Mark Holtzman blamed illegal immigrants from Mexcio for the problem, while Beauprez agreed borders are a problem and said we need to work on the supply end of the trade. The news accounts don’t mention it, but as DA, Ritter was a strong supporter of drug treatment programs.

On immigration, Holtzman was the most vehement, and the Post says he has made the issue his “mantra.”

“It’s a horrible challenge and blight for this state to have to face 400,000 illegal aliens living in our state, almost 10 percent of our population, costing us $600 million a year in benefits. As governor, I will do anything I can to end those benefits for … people who don’t have any business living in this state.”

Holtzman also took a shot at Beauprez right at the end of the debate, not leaving time for Beauprez to respond.

“You say you’re tough on immigration, but you were the only Colorado Republican to vote with the Democrat delegation to oppose a law which, if passed, would have cut off federal funding to so-called sanctuary cities.”

Holtzman also invoked the names of “biblical figures, Ronald Reagan and Newt Gingrich.”

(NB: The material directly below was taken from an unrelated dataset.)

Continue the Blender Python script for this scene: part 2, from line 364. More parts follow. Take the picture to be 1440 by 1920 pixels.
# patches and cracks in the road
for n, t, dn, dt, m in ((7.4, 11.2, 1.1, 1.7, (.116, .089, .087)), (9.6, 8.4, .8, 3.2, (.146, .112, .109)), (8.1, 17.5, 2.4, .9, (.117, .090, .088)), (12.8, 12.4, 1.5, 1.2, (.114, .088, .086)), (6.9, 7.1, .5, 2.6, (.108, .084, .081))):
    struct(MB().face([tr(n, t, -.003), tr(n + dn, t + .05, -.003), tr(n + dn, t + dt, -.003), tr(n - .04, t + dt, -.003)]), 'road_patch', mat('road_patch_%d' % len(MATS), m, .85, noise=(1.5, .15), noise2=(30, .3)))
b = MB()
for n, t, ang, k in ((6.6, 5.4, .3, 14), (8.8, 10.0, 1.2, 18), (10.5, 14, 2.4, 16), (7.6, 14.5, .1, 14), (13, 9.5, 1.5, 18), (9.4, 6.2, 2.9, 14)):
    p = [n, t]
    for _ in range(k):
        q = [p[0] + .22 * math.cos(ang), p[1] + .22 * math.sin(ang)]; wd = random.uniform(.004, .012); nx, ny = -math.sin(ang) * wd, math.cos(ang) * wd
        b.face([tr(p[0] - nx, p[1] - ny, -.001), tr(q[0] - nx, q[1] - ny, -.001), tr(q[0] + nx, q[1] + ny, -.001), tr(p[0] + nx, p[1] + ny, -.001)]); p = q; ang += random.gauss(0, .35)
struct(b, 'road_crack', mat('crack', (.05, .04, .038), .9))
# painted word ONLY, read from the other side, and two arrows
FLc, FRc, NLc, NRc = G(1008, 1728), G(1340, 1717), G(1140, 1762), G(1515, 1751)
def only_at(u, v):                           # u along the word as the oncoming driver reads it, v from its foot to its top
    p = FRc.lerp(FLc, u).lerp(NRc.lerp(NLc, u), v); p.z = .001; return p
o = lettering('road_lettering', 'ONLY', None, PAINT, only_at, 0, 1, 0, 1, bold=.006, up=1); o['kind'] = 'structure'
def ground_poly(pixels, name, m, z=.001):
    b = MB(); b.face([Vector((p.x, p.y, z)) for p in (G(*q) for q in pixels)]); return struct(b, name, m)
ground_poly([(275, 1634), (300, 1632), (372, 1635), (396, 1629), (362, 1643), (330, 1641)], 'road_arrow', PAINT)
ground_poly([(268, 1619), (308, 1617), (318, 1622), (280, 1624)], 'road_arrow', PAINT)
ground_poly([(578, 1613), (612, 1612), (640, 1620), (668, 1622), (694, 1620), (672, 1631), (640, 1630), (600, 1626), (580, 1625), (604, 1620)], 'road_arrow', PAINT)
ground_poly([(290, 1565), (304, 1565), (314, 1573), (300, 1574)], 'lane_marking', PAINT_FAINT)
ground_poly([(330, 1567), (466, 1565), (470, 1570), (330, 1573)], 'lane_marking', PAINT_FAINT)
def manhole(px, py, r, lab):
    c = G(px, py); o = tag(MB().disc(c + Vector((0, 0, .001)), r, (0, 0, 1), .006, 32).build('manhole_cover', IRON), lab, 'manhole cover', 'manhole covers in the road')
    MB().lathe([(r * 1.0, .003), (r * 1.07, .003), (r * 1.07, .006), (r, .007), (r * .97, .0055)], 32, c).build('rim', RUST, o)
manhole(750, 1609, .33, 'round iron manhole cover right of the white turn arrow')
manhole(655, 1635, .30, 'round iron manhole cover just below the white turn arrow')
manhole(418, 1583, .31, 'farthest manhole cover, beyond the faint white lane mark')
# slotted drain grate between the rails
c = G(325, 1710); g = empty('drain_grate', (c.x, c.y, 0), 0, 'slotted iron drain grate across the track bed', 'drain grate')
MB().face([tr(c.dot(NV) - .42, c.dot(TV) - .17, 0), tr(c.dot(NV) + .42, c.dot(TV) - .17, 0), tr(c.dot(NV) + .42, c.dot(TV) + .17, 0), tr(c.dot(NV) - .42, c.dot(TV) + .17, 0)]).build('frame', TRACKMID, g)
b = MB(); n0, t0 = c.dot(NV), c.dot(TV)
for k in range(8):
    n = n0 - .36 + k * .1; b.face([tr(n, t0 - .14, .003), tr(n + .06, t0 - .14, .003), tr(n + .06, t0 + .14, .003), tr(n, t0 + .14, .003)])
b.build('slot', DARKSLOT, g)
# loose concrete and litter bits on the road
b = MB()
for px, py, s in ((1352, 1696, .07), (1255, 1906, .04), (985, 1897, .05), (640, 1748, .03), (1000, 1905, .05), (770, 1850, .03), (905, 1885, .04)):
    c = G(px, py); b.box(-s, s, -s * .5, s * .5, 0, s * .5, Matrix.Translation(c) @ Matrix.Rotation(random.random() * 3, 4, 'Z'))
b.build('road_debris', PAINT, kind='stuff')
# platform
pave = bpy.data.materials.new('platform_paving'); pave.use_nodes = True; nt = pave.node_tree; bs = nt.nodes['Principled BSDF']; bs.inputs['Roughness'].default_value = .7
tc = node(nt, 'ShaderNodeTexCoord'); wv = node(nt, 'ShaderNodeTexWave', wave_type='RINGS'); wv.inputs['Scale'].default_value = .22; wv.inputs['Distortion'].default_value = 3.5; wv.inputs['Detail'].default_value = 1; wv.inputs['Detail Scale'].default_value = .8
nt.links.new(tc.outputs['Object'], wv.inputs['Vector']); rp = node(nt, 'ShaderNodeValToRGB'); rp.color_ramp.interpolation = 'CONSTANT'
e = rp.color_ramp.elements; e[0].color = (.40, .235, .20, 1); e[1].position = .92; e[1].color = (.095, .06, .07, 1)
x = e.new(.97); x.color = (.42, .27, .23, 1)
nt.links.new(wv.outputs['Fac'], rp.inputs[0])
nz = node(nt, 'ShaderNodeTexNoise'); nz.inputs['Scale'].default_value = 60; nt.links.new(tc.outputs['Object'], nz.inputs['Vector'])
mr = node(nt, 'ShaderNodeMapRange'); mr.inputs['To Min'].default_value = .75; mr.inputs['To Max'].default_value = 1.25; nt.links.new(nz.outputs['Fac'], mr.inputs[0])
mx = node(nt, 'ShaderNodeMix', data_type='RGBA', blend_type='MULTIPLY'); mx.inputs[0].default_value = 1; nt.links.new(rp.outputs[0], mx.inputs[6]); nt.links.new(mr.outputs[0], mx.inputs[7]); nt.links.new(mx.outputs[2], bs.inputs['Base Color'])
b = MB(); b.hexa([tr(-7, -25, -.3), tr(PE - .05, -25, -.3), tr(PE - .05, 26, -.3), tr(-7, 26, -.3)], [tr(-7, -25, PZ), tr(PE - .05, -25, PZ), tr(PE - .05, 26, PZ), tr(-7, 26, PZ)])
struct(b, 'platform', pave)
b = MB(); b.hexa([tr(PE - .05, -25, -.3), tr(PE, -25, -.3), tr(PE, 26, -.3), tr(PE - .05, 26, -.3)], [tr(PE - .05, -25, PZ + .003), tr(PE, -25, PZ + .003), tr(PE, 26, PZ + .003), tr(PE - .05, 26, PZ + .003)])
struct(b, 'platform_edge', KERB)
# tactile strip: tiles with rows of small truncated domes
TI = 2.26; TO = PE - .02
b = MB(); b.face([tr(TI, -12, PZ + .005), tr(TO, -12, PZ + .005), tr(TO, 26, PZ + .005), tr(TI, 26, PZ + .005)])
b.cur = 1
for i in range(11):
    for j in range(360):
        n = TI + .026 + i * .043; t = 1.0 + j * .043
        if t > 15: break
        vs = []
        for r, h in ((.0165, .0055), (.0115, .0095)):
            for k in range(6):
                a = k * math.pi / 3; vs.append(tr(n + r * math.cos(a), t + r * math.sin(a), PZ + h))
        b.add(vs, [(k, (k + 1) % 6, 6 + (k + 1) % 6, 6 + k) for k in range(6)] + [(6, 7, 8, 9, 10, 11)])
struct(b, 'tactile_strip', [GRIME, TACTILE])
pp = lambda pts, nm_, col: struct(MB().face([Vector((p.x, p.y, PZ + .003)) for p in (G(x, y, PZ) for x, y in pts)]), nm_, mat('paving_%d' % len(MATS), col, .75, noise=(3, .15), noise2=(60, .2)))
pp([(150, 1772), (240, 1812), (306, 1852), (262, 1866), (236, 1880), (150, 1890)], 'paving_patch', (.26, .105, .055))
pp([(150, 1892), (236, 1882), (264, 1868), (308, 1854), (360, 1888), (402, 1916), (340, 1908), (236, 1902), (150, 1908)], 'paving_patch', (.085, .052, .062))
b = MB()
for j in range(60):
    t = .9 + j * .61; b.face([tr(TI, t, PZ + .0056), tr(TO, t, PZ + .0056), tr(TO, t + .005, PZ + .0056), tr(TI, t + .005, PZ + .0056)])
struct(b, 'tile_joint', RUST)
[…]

Where is Ritter on immigration?

He repeatedly urged the audience to consider compassionate approaches to issues. “What you want to listen for are people who have responsible solutions, not political ones,” Ritter said, reiterating his support for government investments in its people. “Listen to the people who have the right solutions, not just convenient political debate.”

Ritter brought up his mother being on welfarre and his need for college aid as an example of the need for government to invest in its citizens.

“It made a difference in my life and my ability to make a difference in the lives of people.” Ritter said the state must protect its “vulnerable” people by investing in them, as the government did in him.

Ritter had a strong position on immigration when interviewed by Colorado Pols last year:

Immigration policy is a federal matter. I would advocate for a guest worker policy along the lines suggested by President Bush and as outlined by various Denver Post editorials. I would also advocate that the Federal Government provide the necessary resources to deport individuals who have committed crimes in Colorado, and who, under current law, should be deported after completing their jail or prison sentence.

On drug treatment, he had a pretty good answer I thought:

One key area where we can make progress reducing the recidivism rate is tougher drug treatment efforts, including monitoring and counseling programs for convicts. A large proportion of convicts are addicted to drugs when they enter prison. Returning them to the streets with an existing drug habit almost guarantees their return to prison.

At least we have some clear choices between the Democrat and the Republicans this year.